Journalist given jail sentence for Lebanon army remark
A Lebanese journalist and academic has been sentenced in absentia to six months in prison for comments she made about the country’s army.
Hanin Ghaddar’s remarks came at a panel discussion in Washington in May 2014 titled Syria and its Repercussions.
She was convicted by a military court for “attacking the Lebanese army”. Local media said the comments in question concerned the army “involving itself in sectarian conflicts”.
During the discussion, Ghaddar said of the Lebanese army: “This is creating injustice, and this injustice is not going to end well. The Sunnis are being clamped down on by Hizbollah and the Lebanese army.”
Ghaddar, 45, lives in the United States, and works as a visiting fellow at think tank The Washington Institute.
Hizbollah is not an official part of the country’s armed forces, although the Iranian backed group has thousands of militiamen at its disposal and is widely seen as better resourced and more influential than Lebanese soldiers.
During the panel, she also referred to Hizbollah’s fighters in Syria as “thugs”, comments that proved controversial at the time.
Although she was not sentenced for comments relating to Hizbollah, those specific remarks provoked outrage in some Lebanese circles, and she was criticised by several local news outlets, including Hizbollah-aligned daily newspaper Al Akhbar.
Colleagues and commentators took to Twitter to express solidarity with Ghaddar, and to voice concern over the decline of freedom of expression in Lebanon.
Robert Satloff, executive director of the Washington Institute, tweeted: “The entire @WashInstitute family – and, I believe, all fair-minded people – stand w/@ haningdr in denouncing this outrageous verdict and what passes for ‘justice’ in #Lebanon today.”

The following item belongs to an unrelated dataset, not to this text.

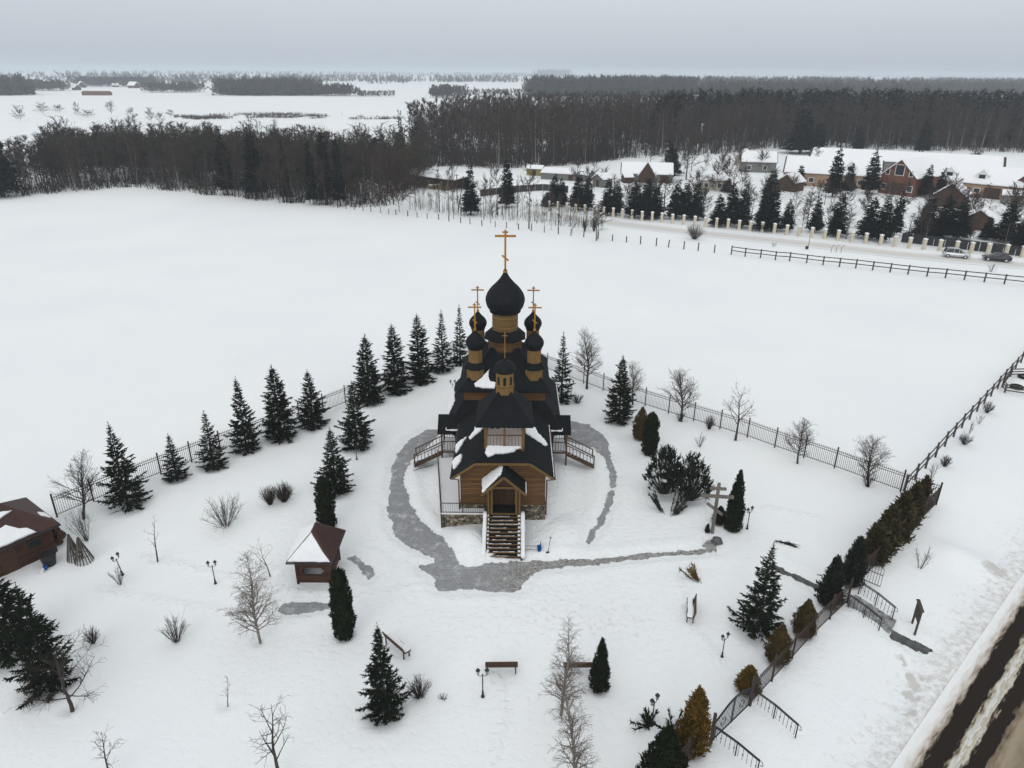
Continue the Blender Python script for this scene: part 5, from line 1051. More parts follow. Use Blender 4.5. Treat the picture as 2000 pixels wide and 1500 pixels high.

Albin Szakola, a former colleague of Ghaddar’s, tweeted: “Will any of Lebanon’s politicians criticise unjust sentence against @ haningdr? Or are the pathetic remnants of March 14 too busy scheming for a piece of the pie in a region where Hizbollah saved Assad’s grip on power.”
The sentence comes amid a wider decline in freedom of expression in Lebanon.
Earlier this week, director Steven Spielberg’s latest film
The Post was briefly banned by Lebanese censors, on account of the director’s film on the Holocaust, Schindler’s List. The decision was later overturned following international controversy. When contacted by The
National, Ghaddar declined to comment on the grounds that an appeal was in process.